Directive - Find the lines with "scene" in them and copy them out.

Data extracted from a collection
┄┄┄┄┄┄

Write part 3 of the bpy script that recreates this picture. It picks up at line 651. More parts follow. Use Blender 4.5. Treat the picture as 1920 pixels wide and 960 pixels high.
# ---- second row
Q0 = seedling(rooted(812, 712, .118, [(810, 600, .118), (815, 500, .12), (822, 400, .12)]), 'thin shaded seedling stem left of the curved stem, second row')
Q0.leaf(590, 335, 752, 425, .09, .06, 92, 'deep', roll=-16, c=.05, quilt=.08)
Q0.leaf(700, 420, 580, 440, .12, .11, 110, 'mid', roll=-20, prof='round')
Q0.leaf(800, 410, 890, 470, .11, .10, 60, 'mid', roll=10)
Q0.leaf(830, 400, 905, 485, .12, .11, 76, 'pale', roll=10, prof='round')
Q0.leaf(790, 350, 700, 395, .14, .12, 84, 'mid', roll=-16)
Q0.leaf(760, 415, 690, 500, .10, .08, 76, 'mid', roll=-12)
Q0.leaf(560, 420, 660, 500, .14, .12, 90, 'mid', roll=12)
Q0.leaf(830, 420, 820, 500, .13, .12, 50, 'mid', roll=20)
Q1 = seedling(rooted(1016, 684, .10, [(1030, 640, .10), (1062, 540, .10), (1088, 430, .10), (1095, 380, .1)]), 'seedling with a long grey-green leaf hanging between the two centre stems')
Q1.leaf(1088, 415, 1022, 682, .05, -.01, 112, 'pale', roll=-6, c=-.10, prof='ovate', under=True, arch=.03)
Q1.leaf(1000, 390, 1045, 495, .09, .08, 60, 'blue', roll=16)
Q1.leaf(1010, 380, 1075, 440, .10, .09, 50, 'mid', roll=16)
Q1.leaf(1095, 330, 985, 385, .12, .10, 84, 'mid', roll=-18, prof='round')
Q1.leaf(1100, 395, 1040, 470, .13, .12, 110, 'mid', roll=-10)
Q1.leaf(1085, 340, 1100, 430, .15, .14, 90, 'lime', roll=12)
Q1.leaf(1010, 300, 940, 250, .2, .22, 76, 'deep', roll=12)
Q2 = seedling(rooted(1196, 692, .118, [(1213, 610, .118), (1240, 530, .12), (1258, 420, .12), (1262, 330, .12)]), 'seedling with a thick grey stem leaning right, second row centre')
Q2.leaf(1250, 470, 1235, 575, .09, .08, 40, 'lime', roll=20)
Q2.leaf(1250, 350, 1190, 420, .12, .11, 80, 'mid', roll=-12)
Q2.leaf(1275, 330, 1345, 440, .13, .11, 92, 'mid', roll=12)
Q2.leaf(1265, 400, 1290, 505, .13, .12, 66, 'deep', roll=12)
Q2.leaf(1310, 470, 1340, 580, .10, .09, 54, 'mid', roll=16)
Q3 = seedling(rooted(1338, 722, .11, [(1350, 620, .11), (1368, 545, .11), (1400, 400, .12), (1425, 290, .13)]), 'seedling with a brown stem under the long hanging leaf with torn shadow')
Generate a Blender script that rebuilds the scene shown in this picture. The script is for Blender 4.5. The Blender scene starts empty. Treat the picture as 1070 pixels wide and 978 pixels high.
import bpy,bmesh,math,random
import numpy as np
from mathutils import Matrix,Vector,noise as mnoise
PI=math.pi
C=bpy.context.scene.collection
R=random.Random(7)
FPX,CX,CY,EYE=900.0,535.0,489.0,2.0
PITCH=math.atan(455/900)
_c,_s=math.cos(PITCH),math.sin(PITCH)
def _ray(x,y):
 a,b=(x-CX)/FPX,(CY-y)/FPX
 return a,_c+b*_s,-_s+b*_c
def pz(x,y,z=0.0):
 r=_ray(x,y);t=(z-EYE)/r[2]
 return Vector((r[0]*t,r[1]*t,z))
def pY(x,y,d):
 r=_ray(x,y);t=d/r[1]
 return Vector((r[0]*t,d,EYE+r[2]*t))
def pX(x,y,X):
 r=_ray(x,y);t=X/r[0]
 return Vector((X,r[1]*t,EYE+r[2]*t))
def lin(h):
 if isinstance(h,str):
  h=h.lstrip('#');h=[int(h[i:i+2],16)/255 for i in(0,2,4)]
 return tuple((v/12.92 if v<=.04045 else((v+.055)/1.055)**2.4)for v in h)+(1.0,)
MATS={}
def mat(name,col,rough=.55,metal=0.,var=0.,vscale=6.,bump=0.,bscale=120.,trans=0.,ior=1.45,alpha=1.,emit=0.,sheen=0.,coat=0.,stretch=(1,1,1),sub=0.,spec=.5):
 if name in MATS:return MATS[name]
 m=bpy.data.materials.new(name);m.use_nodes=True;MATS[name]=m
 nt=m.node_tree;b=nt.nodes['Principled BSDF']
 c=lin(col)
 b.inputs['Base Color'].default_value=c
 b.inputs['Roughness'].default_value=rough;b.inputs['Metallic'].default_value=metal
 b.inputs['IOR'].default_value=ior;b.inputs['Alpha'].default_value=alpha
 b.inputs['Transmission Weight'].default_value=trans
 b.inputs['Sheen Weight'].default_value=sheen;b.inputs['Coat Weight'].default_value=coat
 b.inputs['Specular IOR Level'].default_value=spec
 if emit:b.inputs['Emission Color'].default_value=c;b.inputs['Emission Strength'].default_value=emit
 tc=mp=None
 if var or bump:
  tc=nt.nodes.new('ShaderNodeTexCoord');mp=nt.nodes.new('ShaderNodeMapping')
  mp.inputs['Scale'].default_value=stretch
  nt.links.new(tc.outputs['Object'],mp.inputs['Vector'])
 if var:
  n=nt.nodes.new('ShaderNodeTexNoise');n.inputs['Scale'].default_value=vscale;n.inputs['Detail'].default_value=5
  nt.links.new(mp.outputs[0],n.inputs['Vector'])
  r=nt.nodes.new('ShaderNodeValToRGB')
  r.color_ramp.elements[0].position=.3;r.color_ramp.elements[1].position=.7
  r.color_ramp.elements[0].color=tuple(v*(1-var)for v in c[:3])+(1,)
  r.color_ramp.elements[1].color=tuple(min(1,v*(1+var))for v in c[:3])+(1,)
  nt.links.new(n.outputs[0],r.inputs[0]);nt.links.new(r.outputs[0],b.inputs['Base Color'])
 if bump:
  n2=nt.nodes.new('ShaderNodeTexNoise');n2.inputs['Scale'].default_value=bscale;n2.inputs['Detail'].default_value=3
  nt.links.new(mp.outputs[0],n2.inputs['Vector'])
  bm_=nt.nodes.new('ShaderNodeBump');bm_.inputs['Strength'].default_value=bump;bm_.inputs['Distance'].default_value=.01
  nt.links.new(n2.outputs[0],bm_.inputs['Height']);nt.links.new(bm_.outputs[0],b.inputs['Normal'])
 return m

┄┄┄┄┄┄

Reply -
Generate a Blender script that rebuilds the scene shown in this picture. The script is for Blender 4.5. The Blender scene starts empty. Treat the picture as 1070 pixels wide and 978 pixels high.
C=bpy.context.scene.collection